What is asked:
Give every line of the data again, unchanged, but with no pictures.

Data excerpt:
____________

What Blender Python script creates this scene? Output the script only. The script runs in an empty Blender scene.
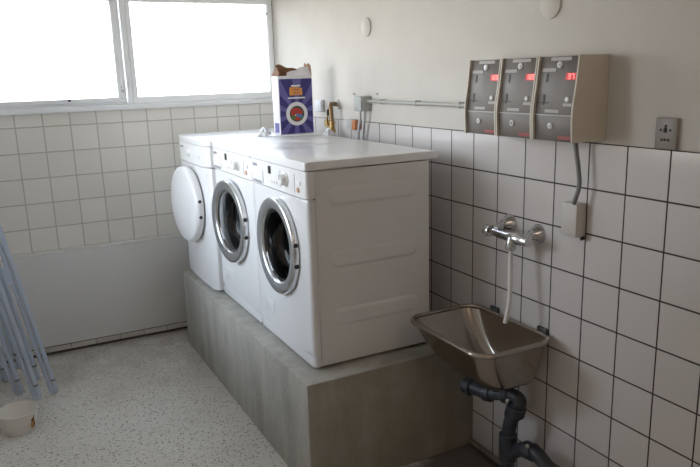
import bpy, bmesh, math, random
from mathutils import Vector, Matrix
random.seed(7)
scene = bpy.context.scene
COL = scene.collection
PI = math.pi

# ------------------------------------------------------------------ materials
def new_mat(name):
    m = bpy.data.materials.new(name); m.use_nodes = True
    nt = m.node_tree; nt.nodes.clear()
    out = nt.nodes.new('ShaderNodeOutputMaterial')
    return m, nt, out

def nd(nt, typ, **kw):
    n = nt.nodes.new(typ)
    for k, v in kw.items():
        if k == 'inp':
            for kk, vv in v.items(): n.inputs[kk].default_value = vv
        else: setattr(n, k, v)
    return n

def mth(nt, op, a, b=None, c=None):
    n = nt.nodes.new('ShaderNodeMath'); n.operation = op
    for i, s in enumerate((a, b, c)):
        if s is None: continue
        if isinstance(s, (int, float)): n.inputs[i].default_value = s
        else: nt.links.new(s, n.inputs[i])
    return n.outputs[0]

def mixc(nt, fac, a, b, mode='MIX'):
    n = nt.nodes.new('ShaderNodeMix'); n.data_type = 'RGBA'; n.blend_type = mode
    for s, i in ((fac, 0), (a, 6), (b, 7)):
        if isinstance(s, (int, float)): n.inputs[i].default_value = s
        elif isinstance(s, tuple): n.inputs[i].default_value = (s[0], s[1], s[2], 1)
        else: nt.links.new(s, n.inputs[i])
    return n.outputs[2]

def ramp(nt, fac, stops, interp='LINEAR'):
    n = nt.nodes.new('ShaderNodeValToRGB'); n.color_ramp.interpolation = interp
    el = n.color_ramp.elements
    while len(el) < len(stops): el.new(0.5)
    for e, (p, c) in zip(el, stops):
        e.position = p; e.color = (c[0], c[1], c[2], 1)
    nt.links.new(fac, n.inputs[0])
    return n.outputs[0]

def noise(nt, vec, scale, detail=4, rough=.55):
    n = nd(nt, 'ShaderNodeTexNoise', inp={'Scale': scale, 'Detail': detail, 'Roughness': rough})
    nt.links.new(vec, n.inputs['Vector'])
    return n.outputs[0]

def bump(nt, h, strength, dist):
    n = nd(nt, 'ShaderNodeBump', inp={'Strength': strength, 'Distance': dist})
    nt.links.new(h, n.inputs['Height'])
    return n.outputs[0]

def objco(nt):
    return nd(nt, 'ShaderNodeTexCoord').outputs['Object']

def plain(name, col, rough=.5, metal=0., var=.04, nscale=30., bmp=0., coat=0., emit=None, estr=0., spec=.5, aniso=None):
    m, nt, out = new_mat(name)
    b = nd(nt, 'ShaderNodeBsdfPrincipled', inp={'Roughness': rough, 'Metallic': metal, 'Coat Weight': coat, 'Specular IOR Level': spec})
    co = objco(nt)
    if aniso:
        mp = nd(nt, 'ShaderNodeMapping'); mp.inputs['Scale'].default_value = aniso
        nt.links.new(co, mp.inputs[0]); co = mp.outputs[0]
    f = noise(nt, co, nscale)
    lo = tuple(max(0, c*(1-var)) for c in col); hi = tuple(min(1, c*(1+var)) for c in col)
    c = ramp(nt, f, [(.3, lo), (.7, hi)])
    nt.links.new(c, b.inputs['Base Color'])
    if bmp: nt.links.new(bump(nt, f, bmp, .002), b.inputs['Normal'])
    if emit:
        b.inputs['Emission Color'].default_value = (*emit, 1); b.inputs['Emission Strength'].default_value = estr
    nt.links.new(b.outputs[0], out.inputs[0])
    return m

def tile_mat(name, axis, off, zoff, size, gw, tilec, groutc, rough, var):
    m, nt, out = new_mat(name)
    b = nd(nt, 'ShaderNodeBsdfPrincipled')
    co = objco(nt)
    sp = nd(nt, 'ShaderNodeSeparateXYZ'); nt.links.new(co, sp.inputs[0])
    u = mth(nt, 'DIVIDE', mth(nt, 'SUBTRACT', sp.outputs[axis], off), size)
    v = mth(nt, 'DIVIDE', mth(nt, 'SUBTRACT', sp.outputs[2], zoff), size)
    def edge(t):                                   # distance to the nearest joint, metres
        f = mth(nt, 'FRACT', t)
        d = mth(nt, 'MINIMUM', f, mth(nt, 'SUBTRACT', 1., f))
        return mth(nt, 'MULTIPLY', d, size)
    d = mth(nt, 'MINIMUM', edge(u), edge(v))
    n = nd(nt, 'ShaderNodeMapRange', interpolation_type='SMOOTHSTEP')
    n.inputs['From Min'].default_value = gw*.5; n.inputs['From Max'].default_value = gw*.5+.0012
    nt.links.new(d, n.inputs['Value'])
    msk = n.outputs[0]
    cell = nd(nt, 'ShaderNodeCombineXYZ')
    nt.links.new(mth(nt, 'FLOOR', u), cell.inputs[0]); nt.links.new(mth(nt, 'FLOOR', v), cell.inputs[1])
    wn = nd(nt, 'ShaderNodeTexWhiteNoise', noise_dimensions='2D'); nt.links.new(cell.outputs[0], wn.inputs['Vector'])
    lo = tuple(c*(1-var) for c in tilec)
    tc = mixc(nt, wn.outputs['Value'], lo, tilec)
    gn = noise(nt, co, 25)
    gc = mixc(nt, gn, tuple(c*.75 for c in groutc), groutc)
    nt.links.new(mixc(nt, msk, gc, tc), b.inputs['Base Color'])
    r = mth(nt, 'SUBTRACT', .85, mth(nt, 'MULTIPLY', msk, .85-rough))
    nt.links.new(r, b.inputs['Roughness'])
    # each tile sits a hair out of plane, joints are recessed
    h = mth(nt, 'ADD', msk, mth(nt, 'MULTIPLY', noise(nt, co, 9, 2), .35))
    nt.links.new(bump(nt, h, .5, .0012), b.inputs['Normal'])
    nt.links.new(b.outputs[0], out.inputs[0])
    return m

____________

Exercise result:
What Blender Python script creates this scene? Output the script only. The script runs in an empty Blender scene.
import bpy, bmesh, math, random
from mathutils import Vector, Matrix
random.seed(7)
scene = bpy.context.scene
COL = scene.collection
PI = math.pi

# ------------------------------------------------------------------ materials
def new_mat(name):
    m = bpy.data.materials.new(name); m.use_nodes = True
    nt = m.node_tree; nt.nodes.clear()
    out = nt.nodes.new('ShaderNodeOutputMaterial')
    return m, nt, out

def nd(nt, typ, **kw):
    n = nt.nodes.new(typ)
    for k, v in kw.items():
        if k == 'inp':
            for kk, vv in v.items(): n.inputs[kk].default_value = vv
        else: setattr(n, k, v)
    return n

def mth(nt, op, a, b=None, c=None):
    n = nt.nodes.new('ShaderNodeMath'); n.operation = op
    for i, s in enumerate((a, b, c)):
        if s is None: continue
        if isinstance(s, (int, float)): n.inputs[i].default_value = s
        else: nt.links.new(s, n.inputs[i])
    return n.outputs[0]

def mixc(nt, fac, a, b, mode='MIX'):
    n = nt.nodes.new('ShaderNodeMix'); n.data_type = 'RGBA'; n.blend_type = mode
    for s, i in ((fac, 0), (a, 6), (b, 7)):
        if isinstance(s, (int, float)): n.inputs[i].default_value = s
        elif isinstance(s, tuple): n.inputs[i].default_value = (s[0], s[1], s[2], 1)
        else: nt.links.new(s, n.inputs[i])
    return n.outputs[2]

def ramp(nt, fac, stops, interp='LINEAR'):
    n = nt.nodes.new('ShaderNodeValToRGB'); n.color_ramp.interpolation = interp
    el = n.color_ramp.elements
    while len(el) < len(stops): el.new(0.5)
    for e, (p, c) in zip(el, stops):
        e.position = p; e.color = (c[0], c[1], c[2], 1)
    nt.links.new(fac, n.inputs[0])
    return n.outputs[0]

def noise(nt, vec, scale, detail=4, rough=.55):
    n = nd(nt, 'ShaderNodeTexNoise', inp={'Scale': scale, 'Detail': detail, 'Roughness': rough})
    nt.links.new(vec, n.inputs['Vector'])
    return n.outputs[0]

def bump(nt, h, strength, dist):
    n = nd(nt, 'ShaderNodeBump', inp={'Strength': strength, 'Distance': dist})
    nt.links.new(h, n.inputs['Height'])
    return n.outputs[0]

def objco(nt):
    return nd(nt, 'ShaderNodeTexCoord').outputs['Object']

def plain(name, col, rough=.5, metal=0., var=.04, nscale=30., bmp=0., coat=0., emit=None, estr=0., spec=.5, aniso=None):
    m, nt, out = new_mat(name)
    b = nd(nt, 'ShaderNodeBsdfPrincipled', inp={'Roughness': rough, 'Metallic': metal, 'Coat Weight': coat, 'Specular IOR Level': spec})
    co = objco(nt)
    if aniso:
        mp = nd(nt, 'ShaderNodeMapping'); mp.inputs['Scale'].default_value = aniso
        nt.links.new(co, mp.inputs[0]); co = mp.outputs[0]
    f = noise(nt, co, nscale)
    lo = tuple(max(0, c*(1-var)) for c in col); hi = tuple(min(1, c*(1+var)) for c in col)
    c = ramp(nt, f, [(.3, lo), (.7, hi)])
    nt.links.new(c, b.inputs['Base Color'])
    if bmp: nt.links.new(bump(nt, f, bmp, .002), b.inputs['Normal'])
    if emit:
        b.inputs['Emission Color'].default_value = (*emit, 1); b.inputs['Emission Strength'].default_value = estr
    nt.links.new(b.outputs[0], out.inputs[0])
    return m

def tile_mat(name, axis, off, zoff, size, gw, tilec, groutc, rough, var):
    m, nt, out = new_mat(name)
    b = nd(nt, 'ShaderNodeBsdfPrincipled')
    co = objco(nt)
    sp = nd(nt, 'ShaderNodeSeparateXYZ'); nt.links.new(co, sp.inputs[0])
    u = mth(nt, 'DIVIDE', mth(nt, 'SUBTRACT', sp.outputs[axis], off), size)
    v = mth(nt, 'DIVIDE', mth(nt, 'SUBTRACT', sp.outputs[2], zoff), size)
    def edge(t):                                   # distance to the nearest joint, metres
        f = mth(nt, 'FRACT', t)
        d = mth(nt, 'MINIMUM', f, mth(nt, 'SUBTRACT', 1., f))
        return mth(nt, 'MULTIPLY', d, size)
    d = mth(nt, 'MINIMUM', edge(u), edge(v))
    n = nd(nt, 'ShaderNodeMapRange', interpolation_type='SMOOTHSTEP')
    n.inputs['From Min'].default_value = gw*.5; n.inputs['From Max'].default_value = gw*.5+.0012
    nt.links.new(d, n.inputs['Value'])
    msk = n.outputs[0]
    cell = nd(nt, 'ShaderNodeCombineXYZ')
    nt.links.new(mth(nt, 'FLOOR', u), cell.inputs[0]); nt.links.new(mth(nt, 'FLOOR', v), cell.inputs[1])
    wn = nd(nt, 'ShaderNodeTexWhiteNoise', noise_dimensions='2D'); nt.links.new(cell.outputs[0], wn.inputs['Vector'])
    lo = tuple(c*(1-var) for c in tilec)
    tc = mixc(nt, wn.outputs['Value'], lo, tilec)
    gn = noise(nt, co, 25)
    gc = mixc(nt, gn, tuple(c*.75 for c in groutc), groutc)
    nt.links.new(mixc(nt, msk, gc, tc), b.inputs['Base Color'])
    r = mth(nt, 'SUBTRACT', .85, mth(nt, 'MULTIPLY', msk, .85-rough))
    nt.links.new(r, b.inputs['Roughness'])
    # each tile sits a hair out of plane, joints are recessed
    h = mth(nt, 'ADD', msk, mth(nt, 'MULTIPLY', noise(nt, co, 9, 2), .35))
    nt.links.new(bump(nt, h, .5, .0012), b.inputs['Normal'])
    nt.links.new(b.outputs[0], out.inputs[0])
    return m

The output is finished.